Prima hai accennato a come sia difficile che un pezzo scritto da altri riesca a rappresentarti in pieno, infatti in “Solo 2.0” tutti i brani, eccetto qualche caso, erano nati da te. Anche in “#PRONTOACORRERE” tu compari come autore, ma hai lavorato su brani comunque creati da altri. Come si riesce a rappresentare una sfaccettatura di sé, nonostante questo?
In realtà, per quanto riguarda le collaborazioni con gli autori esteri, non ho mai riadattato o tradotto i testi proposti, anzi, ne ho cambiato del tutto il senso. Queste collaborazioni sono ciò che è rimasto della scrematura dei circa 40 provini che erano arrivati. Siamo partiti praticamente con Ben Hur, con una produzione faraonica. Questi, però, erano i pezzi che proprio mi rappresentavano meglio: una volta scritti ed adattati, messo il senso che tu vuoi far seguire alla composizione di quel pezzo, una volta riarrangiato, ti cuci il brano addosso. E’ come un abito largo, fai due cugni dietro e te lo stringi addosso, così è perfetto.

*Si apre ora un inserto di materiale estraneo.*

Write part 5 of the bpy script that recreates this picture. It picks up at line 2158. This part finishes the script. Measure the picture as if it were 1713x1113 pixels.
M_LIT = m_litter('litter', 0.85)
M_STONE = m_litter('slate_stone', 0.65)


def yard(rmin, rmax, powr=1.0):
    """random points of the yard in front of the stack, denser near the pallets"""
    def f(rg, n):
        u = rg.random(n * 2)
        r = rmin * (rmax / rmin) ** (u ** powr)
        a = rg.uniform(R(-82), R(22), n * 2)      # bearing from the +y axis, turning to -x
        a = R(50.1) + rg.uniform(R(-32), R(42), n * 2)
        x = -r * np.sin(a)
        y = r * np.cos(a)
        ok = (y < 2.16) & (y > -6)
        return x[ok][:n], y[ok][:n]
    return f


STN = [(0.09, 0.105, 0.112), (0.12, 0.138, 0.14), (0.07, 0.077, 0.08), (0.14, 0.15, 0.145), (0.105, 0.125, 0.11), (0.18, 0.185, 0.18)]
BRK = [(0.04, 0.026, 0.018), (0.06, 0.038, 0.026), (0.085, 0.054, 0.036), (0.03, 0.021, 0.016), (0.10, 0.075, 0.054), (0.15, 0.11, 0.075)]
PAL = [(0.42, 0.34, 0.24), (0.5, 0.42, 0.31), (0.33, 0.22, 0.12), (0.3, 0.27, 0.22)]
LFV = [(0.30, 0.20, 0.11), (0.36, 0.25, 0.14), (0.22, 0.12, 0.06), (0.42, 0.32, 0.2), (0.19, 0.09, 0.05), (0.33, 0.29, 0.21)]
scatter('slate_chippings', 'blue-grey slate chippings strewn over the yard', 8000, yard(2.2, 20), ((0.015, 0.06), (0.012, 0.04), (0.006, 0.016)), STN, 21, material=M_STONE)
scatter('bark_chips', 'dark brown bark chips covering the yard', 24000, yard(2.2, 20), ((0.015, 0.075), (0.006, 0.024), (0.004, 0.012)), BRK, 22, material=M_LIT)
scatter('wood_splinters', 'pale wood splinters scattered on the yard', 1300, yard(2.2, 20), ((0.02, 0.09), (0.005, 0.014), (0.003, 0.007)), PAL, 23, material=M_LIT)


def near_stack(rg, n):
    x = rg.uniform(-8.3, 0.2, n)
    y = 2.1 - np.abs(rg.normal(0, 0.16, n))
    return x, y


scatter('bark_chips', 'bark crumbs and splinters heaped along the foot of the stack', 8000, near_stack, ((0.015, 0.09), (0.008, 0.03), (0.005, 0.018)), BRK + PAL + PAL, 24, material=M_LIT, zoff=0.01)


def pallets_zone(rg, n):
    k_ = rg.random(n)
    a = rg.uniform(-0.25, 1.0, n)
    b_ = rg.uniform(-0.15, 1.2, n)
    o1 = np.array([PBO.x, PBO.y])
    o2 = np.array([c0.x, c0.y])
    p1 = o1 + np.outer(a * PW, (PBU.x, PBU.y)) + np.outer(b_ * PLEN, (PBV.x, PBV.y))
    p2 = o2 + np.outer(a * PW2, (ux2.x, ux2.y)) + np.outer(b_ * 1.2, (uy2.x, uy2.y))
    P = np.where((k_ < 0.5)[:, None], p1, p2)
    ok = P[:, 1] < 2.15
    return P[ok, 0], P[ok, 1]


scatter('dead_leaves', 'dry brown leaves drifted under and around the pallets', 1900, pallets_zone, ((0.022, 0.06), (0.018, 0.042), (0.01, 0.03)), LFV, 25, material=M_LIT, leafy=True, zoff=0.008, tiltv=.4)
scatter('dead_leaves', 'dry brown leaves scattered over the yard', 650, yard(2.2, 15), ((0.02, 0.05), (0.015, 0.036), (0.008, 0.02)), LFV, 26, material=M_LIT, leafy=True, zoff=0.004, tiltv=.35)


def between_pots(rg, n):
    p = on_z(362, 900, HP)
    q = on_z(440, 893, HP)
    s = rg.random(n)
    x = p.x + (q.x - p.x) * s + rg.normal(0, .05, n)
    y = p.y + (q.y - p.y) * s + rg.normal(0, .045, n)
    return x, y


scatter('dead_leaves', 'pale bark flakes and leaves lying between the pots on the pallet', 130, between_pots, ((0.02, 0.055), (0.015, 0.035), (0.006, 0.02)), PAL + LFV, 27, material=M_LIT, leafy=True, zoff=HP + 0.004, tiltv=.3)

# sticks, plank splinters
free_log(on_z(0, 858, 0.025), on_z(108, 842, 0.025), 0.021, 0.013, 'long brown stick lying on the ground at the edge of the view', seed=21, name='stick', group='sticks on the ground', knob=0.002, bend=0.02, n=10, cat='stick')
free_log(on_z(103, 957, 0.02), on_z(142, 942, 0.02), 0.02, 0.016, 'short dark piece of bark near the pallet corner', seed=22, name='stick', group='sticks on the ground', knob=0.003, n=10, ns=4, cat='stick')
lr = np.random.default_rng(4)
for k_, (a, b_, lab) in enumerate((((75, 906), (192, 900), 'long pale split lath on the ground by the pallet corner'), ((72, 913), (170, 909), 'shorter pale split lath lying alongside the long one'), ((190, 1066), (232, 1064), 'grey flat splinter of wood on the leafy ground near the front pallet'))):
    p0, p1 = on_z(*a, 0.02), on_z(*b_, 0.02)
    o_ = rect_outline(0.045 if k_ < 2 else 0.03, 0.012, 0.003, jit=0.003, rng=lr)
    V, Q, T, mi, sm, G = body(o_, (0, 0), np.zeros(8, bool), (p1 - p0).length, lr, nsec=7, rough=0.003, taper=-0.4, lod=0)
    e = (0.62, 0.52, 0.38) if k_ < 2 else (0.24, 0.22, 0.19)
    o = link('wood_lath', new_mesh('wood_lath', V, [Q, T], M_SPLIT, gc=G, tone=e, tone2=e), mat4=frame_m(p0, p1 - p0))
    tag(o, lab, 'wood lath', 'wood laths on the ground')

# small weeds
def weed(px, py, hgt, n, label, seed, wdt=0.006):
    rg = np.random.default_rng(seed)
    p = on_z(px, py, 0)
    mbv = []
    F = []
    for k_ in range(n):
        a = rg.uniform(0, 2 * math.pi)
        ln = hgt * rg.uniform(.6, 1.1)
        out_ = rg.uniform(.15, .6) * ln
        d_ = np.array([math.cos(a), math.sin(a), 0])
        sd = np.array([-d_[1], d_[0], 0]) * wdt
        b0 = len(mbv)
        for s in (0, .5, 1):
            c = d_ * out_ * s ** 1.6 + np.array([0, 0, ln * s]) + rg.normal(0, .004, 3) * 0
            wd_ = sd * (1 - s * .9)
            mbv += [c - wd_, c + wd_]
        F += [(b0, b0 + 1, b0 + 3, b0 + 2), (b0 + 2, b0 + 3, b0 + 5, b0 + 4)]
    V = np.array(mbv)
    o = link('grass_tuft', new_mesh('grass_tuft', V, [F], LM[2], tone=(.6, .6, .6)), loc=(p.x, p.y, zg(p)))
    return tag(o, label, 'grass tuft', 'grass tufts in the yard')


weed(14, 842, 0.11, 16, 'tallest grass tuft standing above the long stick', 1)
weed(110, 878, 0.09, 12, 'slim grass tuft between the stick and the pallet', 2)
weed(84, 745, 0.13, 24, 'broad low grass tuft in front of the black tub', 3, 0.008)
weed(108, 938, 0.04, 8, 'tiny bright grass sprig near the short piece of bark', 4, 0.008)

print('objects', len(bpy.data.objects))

In questo disco, lo avevamo già visto a Sanremo, fai un uso diverso della voce, più essenziale, appunto, ed anche l’interpretazione lo è. Un altro cambio rispetto a ciò che avevamo visto fino ad adesso.
Beh, dobbiamo capire anche che cos’è la mia essenzialità, rimane comunque piuttosto barocca. Il confrontarti con altri autori, artisti o con chi con te partorisce questo disco, Michele Canova, è servito molto. Mi sono sempre guardato allo specchio, non so se per egocentrismo o insicurezza, però diventa alienante, guardi e vedi i tuoi difetti e dopo un po’ ti ci abitui a questi difetti. Confrontarsi con chi ha più esperienza in questo mestiere o chi ne ha meno o altre persone nella vita, volgendo anche la tua vita in una via più concreta, cambia anche il tuo modo di vedere la tua musica e la tua arte e quindi anche il modo di cantare. Rimane comunque il Marco di prima, ma oggi dà molta più importanza a ciò che scrive, alla parola, alle armonie e composizioni, alcune molto più semplici altre anche molto articolate. L’arzigogolo ci sta ogni tanto, ma deve essere un appuntamento. Ho le mie caratteristiche naturali, corde vocali sottili, mobilità vocale, vengo dal jazz, ho deciso di prendere il blues di New Orleans e portarlo in Italia, dove teniamo molto al testo in questo progetto. Sono contento di essere molto semplice in alcuni pezzi. Ci avevo già provato, ma non erano riusciti. Adesso sì.